An Australian university and a UK institution are launching a dual degree in a partnership spanning 9,000 miles.
Students on the joint programme will walk away with a commerce degree from Perth’s Murdoch University and a bachelor’s in business from the University of Hertfordshire.
The programme starts next year, with students beginning their studies at either institution and switching after 18 months. Graduates will gain qualifications from the university where they finish, and then apply retrospectively for credentials from the institution where they began.
Murdoch’s deputy vice-chancellor, Lyn Karstadt, said that the arrangement relied on each university recognising the equivalence of each other’s teaching. “We’ll transfer someone who has done 18 months somewhere else into a degree if we’re absolutely satisfied that the content and level are the same,” she said.
“Providing they reach the required standard, they would then be conferred a degree in its totality. In this partnership, we’re doing that en masse, with a programme as opposed to an individual.”
It is the latest example of cross-border cooperation that yields twin credentials, often at the postgraduate level. Sydney’s Macquarie University offers dual PhDs with the University of Bristol, for example, while the Australian National University has struck similar arrangements with institutions in China, Germany and Malaysia.
Increasingly, such partnerships are becoming available to undergraduates. The University of Sydney and Sciences Po in Paris offer a twin arts degree, with participants spending two years full-time at each institution, while a dual-certificate programme involving the business schools of Queensland University of Technology and Aston University requires just a single year of study in Brisbane.
Professor Karstadt said that the UK and Australia were natural bedfellows for dual-award programmes because of their parallel academic standards and quality assurance mechanisms. Murdoch and Hertfordshire also shared a “similar ethos”, she said, with both running large transnational business programmes.
Hertfordshire claims about 3,000 business students in Kuala Lumpur, and Murdoch has some 6,500 students studying business, arts, psychology and science in Singapore.
While the programme is available to domestic students, Professor Karstadt said that she expected most enrolments to come from elsewhere. “We imagine many students from outside the UK or Australia would be very interested,” she said.
“It doesn’t only give two-for-one as far as qualifications are concerned.
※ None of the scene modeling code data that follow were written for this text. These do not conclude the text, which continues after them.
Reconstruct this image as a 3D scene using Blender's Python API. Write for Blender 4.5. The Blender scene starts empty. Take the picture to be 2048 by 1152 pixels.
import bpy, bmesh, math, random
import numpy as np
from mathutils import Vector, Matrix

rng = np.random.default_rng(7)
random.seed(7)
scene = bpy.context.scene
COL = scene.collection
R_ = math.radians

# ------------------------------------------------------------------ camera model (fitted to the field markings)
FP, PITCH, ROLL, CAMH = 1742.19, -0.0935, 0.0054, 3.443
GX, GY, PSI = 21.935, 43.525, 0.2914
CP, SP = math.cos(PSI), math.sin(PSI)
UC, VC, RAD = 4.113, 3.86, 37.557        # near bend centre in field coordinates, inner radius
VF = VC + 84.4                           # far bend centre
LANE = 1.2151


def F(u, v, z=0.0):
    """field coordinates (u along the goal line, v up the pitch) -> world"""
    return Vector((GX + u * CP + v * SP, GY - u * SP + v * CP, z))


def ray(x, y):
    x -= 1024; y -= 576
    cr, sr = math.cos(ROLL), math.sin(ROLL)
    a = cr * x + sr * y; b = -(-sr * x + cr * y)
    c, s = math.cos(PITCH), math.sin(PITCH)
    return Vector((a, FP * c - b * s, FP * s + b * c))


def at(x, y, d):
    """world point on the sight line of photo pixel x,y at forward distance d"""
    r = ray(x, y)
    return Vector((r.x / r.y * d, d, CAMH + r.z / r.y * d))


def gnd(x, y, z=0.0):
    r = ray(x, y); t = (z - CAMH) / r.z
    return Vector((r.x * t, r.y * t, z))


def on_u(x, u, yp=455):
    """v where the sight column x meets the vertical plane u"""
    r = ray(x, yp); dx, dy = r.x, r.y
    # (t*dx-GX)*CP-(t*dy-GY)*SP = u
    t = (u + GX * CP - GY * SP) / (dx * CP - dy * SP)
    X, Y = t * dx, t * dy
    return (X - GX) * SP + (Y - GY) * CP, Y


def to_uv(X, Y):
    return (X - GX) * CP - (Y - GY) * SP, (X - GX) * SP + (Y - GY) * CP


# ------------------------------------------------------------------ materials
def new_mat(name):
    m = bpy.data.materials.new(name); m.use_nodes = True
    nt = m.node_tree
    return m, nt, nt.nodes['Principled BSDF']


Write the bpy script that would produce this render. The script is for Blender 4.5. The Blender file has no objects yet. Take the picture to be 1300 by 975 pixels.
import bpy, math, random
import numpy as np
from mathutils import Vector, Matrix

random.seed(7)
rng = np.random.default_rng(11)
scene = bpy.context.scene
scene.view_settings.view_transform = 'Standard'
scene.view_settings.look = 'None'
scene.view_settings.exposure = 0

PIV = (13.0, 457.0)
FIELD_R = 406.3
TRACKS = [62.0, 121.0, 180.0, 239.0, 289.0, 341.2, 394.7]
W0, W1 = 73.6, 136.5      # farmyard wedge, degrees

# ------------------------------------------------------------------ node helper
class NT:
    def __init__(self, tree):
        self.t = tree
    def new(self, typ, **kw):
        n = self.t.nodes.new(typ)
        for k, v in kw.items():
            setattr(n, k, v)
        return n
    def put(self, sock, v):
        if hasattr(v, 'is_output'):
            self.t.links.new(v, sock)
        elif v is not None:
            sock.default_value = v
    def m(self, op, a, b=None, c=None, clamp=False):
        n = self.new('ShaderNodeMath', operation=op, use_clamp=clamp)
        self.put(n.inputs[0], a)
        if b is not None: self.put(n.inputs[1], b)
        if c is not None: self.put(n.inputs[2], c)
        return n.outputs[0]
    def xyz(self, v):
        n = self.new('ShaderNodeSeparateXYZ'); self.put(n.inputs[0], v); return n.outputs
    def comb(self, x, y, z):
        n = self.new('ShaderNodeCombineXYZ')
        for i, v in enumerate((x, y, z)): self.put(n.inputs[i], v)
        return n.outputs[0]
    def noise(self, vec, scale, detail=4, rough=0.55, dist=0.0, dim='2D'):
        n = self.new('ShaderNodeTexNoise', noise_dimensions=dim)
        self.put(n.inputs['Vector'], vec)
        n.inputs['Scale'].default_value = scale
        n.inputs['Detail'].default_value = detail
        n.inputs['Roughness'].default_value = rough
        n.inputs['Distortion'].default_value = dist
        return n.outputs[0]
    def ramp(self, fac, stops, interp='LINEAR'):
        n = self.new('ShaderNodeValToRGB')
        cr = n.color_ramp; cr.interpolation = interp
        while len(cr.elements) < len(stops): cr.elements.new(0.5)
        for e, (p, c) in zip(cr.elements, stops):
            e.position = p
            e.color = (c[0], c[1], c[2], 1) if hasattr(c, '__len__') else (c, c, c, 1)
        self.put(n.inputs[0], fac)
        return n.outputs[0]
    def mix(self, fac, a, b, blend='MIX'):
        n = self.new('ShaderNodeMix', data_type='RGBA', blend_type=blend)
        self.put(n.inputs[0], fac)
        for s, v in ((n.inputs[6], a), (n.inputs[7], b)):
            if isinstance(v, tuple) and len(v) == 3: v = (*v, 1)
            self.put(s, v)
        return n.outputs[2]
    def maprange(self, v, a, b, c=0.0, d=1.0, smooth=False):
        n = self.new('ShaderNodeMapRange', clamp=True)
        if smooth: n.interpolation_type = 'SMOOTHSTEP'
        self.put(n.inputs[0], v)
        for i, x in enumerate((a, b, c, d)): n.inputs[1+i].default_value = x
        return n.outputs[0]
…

People have two sets of international experience to take back wherever they’re going to practise.”
But she insisted that the partnership had not been concocted as a way of attracting international revenue after Australian university teaching grants were frozen last December. Rather, the idea arose a year earlier when the Australian airline Qantas announced non-stop flights between Perth and London.
Hertfordshire’s pro vice-chancellor for business and international development, Julie Newlan, said that Brexit would force the UK to adopt a more global mindset. “It is this sort of initiative that will best prepare and upskill our workforce for the challenges they will face,” she said.
Murdoch’s dean of business and governance, Grant O’Neill, said that trade tensions and South China Sea ructions made it a “fascinating time” for business.
“It’s a time when we need to expose our students to the world more than ever before, and move away from a narrow business curriculum to broader ideas and thinking. That’s why I’m so eager to see this happen.”